On 12/13/11 00:35, David Kalnischkies wrote:
On Mon, Dec 12, 2011 at 14:05, dE .<de.techno@gmail.com>  wrote:
On 12/12/11 23:48, David Kalnischkies wrote:
On Fri, Nov 18, 2011 at 14:42, dE .<de.techno@gmail.com>    wrote:
I was wondering if there was a way (in apt.conf maybe) to keep
important/required packages installed even if marked installed
automatically? For e.g. if I mark nano as automatically installed, it
tends
to be removed.
The question is then why you mark it as automatically installed
(and therefore as "remove if no longer needed")
if you don't want it to be automatically removed…

But have a look at /etc/apt/apt.conf.d/01autoremove to see how
e.g. the kernel package is protected from being autoremoved
even though they are autoinstalled (by a kernel metapackage).
I was wondering about keeping the list of manually installed packages clean
so I can remove the irrelevant packages (as per requirements) without
searching in a longer list.

Unfortunately /etc/apt/apt.conf.d/01autoremove is a list of packages, I was
looking forward towards an automated way.
Hu?
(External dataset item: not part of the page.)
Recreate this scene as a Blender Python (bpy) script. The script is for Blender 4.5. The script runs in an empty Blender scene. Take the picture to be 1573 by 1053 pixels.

I don't understand what you want.
What do you want to automate?
And why is the list of manually packages too long for you?
If you manage this list correctly the for you important nano is
marked as manual while all the "irrelevant" packages are marked
as automatic installed.


Best regards

David Kalnischkies
Ok, let's look at one of my Gentoo installs.

Gentoo has a world file in /var/lib/portage/world which contains a list of packages which where are manually installed. Like with Debian, Gentoo too has important system packages installed like bash, gcc etc... etc... etc... These packages are not listed in /var/lib/portage/world, but still when Gentoo checks for orphan packages, it doesn't remove these important system packages; as a consequence, these important packages dont have to be listed in the world file, keeping it clean and making it easy to see which packages where manually installed for the purpose of housekeeping.

This is what I wanted with apt too, i.e. even if packages with priority important/required are marked automatically installed, it'll not be removed when apt searches for orphan packages.

Currently
aptitude search '~i' | grep '^i.A' --invert-match | wc --lines
results in 261 packages, off which ~150 are are having important/required priority.

So don't you think, removing 150 (more than half) packages from the list will improve the clutter?